___ Given material ___
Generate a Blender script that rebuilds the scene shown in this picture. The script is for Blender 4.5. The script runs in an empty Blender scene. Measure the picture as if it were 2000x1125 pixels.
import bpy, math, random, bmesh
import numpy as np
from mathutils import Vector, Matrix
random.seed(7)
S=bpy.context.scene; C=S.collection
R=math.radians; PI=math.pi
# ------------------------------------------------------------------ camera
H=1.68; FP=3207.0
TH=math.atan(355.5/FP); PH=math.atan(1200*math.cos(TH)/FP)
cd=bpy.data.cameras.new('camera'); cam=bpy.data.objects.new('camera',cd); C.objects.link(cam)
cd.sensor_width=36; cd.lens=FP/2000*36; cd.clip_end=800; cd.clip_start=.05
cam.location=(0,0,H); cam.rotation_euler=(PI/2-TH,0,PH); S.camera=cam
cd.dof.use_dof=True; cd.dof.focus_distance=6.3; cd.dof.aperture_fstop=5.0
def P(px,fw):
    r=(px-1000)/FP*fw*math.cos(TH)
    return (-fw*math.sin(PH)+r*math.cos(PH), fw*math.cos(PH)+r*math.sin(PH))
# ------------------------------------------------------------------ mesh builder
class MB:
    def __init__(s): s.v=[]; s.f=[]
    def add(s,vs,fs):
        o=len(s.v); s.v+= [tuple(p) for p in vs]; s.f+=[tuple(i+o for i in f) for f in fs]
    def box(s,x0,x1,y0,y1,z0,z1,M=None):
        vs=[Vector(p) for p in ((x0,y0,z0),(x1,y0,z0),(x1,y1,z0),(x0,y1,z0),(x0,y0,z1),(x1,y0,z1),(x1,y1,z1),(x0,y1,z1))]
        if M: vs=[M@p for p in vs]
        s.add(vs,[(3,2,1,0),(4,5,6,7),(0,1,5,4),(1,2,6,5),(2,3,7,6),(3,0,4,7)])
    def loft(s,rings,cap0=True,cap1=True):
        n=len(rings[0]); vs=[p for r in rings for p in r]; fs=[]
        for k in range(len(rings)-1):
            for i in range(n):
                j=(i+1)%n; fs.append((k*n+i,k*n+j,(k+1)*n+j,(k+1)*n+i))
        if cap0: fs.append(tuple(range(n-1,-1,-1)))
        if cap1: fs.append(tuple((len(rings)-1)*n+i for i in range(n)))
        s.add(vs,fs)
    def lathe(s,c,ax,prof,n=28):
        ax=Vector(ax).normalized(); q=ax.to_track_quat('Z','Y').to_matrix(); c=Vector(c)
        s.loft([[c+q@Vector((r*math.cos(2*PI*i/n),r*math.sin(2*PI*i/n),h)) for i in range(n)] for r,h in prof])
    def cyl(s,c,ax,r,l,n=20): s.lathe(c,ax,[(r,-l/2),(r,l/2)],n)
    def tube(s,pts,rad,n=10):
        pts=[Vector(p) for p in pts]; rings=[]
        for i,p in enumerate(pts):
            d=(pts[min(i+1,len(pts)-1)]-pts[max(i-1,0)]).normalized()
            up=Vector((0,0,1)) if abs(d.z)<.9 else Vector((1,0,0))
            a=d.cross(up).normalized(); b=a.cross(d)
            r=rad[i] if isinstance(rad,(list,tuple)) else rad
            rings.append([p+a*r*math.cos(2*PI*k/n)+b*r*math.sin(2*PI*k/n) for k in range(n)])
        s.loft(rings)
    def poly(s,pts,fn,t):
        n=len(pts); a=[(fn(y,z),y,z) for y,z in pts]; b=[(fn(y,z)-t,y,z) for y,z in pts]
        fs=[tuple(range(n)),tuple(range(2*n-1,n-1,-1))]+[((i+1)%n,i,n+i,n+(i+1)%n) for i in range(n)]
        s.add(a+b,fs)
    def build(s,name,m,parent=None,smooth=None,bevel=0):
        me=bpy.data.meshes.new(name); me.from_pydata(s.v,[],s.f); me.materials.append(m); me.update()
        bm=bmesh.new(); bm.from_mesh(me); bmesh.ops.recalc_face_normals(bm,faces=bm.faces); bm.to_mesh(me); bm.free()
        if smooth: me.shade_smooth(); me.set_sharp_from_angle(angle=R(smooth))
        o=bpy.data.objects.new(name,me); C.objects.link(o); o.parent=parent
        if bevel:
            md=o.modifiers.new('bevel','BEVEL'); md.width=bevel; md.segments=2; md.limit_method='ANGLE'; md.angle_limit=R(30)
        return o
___
## Exercise:
Output all of the data again, exactly.

## Result of the task:
Generate a Blender script that rebuilds the scene shown in this picture. The script is for Blender 4.5. The script runs in an empty Blender scene. Measure the picture as if it were 2000x1125 pixels.
import bpy, math, random, bmesh
import numpy as np
from mathutils import Vector, Matrix
random.seed(7)
S=bpy.context.scene; C=S.collection
R=math.radians; PI=math.pi
# ------------------------------------------------------------------ camera
H=1.68; FP=3207.0
TH=math.atan(355.5/FP); PH=math.atan(1200*math.cos(TH)/FP)
cd=bpy.data.cameras.new('camera'); cam=bpy.data.objects.new('camera',cd); C.objects.link(cam)
cd.sensor_width=36; cd.lens=FP/2000*36; cd.clip_end=800; cd.clip_start=.05
cam.location=(0,0,H); cam.rotation_euler=(PI/2-TH,0,PH); S.camera=cam
cd.dof.use_dof=True; cd.dof.focus_distance=6.3; cd.dof.aperture_fstop=5.0
def P(px,fw):
    r=(px-1000)/FP*fw*math.cos(TH)
    return (-fw*math.sin(PH)+r*math.cos(PH), fw*math.cos(PH)+r*math.sin(PH))
# ------------------------------------------------------------------ mesh builder
class MB:
    def __init__(s): s.v=[]; s.f=[]
    def add(s,vs,fs):
        o=len(s.v); s.v+= [tuple(p) for p in vs]; s.f+=[tuple(i+o for i in f) for f in fs]
    def box(s,x0,x1,y0,y1,z0,z1,M=None):
        vs=[Vector(p) for p in ((x0,y0,z0),(x1,y0,z0),(x1,y1,z0),(x0,y1,z0),(x0,y0,z1),(x1,y0,z1),(x1,y1,z1),(x0,y1,z1))]
        if M: vs=[M@p for p in vs]
        s.add(vs,[(3,2,1,0),(4,5,6,7),(0,1,5,4),(1,2,6,5),(2,3,7,6),(3,0,4,7)])
    def loft(s,rings,cap0=True,cap1=True):
        n=len(rings[0]); vs=[p for r in rings for p in r]; fs=[]
        for k in range(len(rings)-1):
            for i in range(n):
                j=(i+1)%n; fs.append((k*n+i,k*n+j,(k+1)*n+j,(k+1)*n+i))
        if cap0: fs.append(tuple(range(n-1,-1,-1)))
        if cap1: fs.append(tuple((len(rings)-1)*n+i for i in range(n)))
        s.add(vs,fs)
    def lathe(s,c,ax,prof,n=28):
        ax=Vector(ax).normalized(); q=ax.to_track_quat('Z','Y').to_matrix(); c=Vector(c)
        s.loft([[c+q@Vector((r*math.cos(2*PI*i/n),r*math.sin(2*PI*i/n),h)) for i in range(n)] for r,h in prof])
    def cyl(s,c,ax,r,l,n=20): s.lathe(c,ax,[(r,-l/2),(r,l/2)],n)
    def tube(s,pts,rad,n=10):
        pts=[Vector(p) for p in pts]; rings=[]
        for i,p in enumerate(pts):
            d=(pts[min(i+1,len(pts)-1)]-pts[max(i-1,0)]).normalized()
            up=Vector((0,0,1)) if abs(d.z)<.9 else Vector((1,0,0))
            a=d.cross(up).normalized(); b=a.cross(d)
            r=rad[i] if isinstance(rad,(list,tuple)) else rad
            rings.append([p+a*r*math.cos(2*PI*k/n)+b*r*math.sin(2*PI*k/n) for k in range(n)])
        s.loft(rings)
    def poly(s,pts,fn,t):
        n=len(pts); a=[(fn(y,z),y,z) for y,z in pts]; b=[(fn(y,z)-t,y,z) for y,z in pts]
        fs=[tuple(range(n)),tuple(range(2*n-1,n-1,-1))]+[((i+1)%n,i,n+i,n+(i+1)%n) for i in range(n)]
        s.add(a+b,fs)
    def build(s,name,m,parent=None,smooth=None,bevel=0):
        me=bpy.data.meshes.new(name); me.from_pydata(s.v,[],s.f); me.materials.append(m); me.update()
        bm=bmesh.new(); bm.from_mesh(me); bmesh.ops.recalc_face_normals(bm,faces=bm.faces); bm.to_mesh(me); bm.free()
        if smooth: me.shade_smooth(); me.set_sharp_from_angle(angle=R(smooth))
        o=bpy.data.objects.new(name,me); C.objects.link(o); o.parent=parent
        if bevel:
            md=o.modifiers.new('bevel','BEVEL'); md.width=bevel; md.segments=2; md.limit_method='ANGLE'; md.angle_limit=R(30)
        return o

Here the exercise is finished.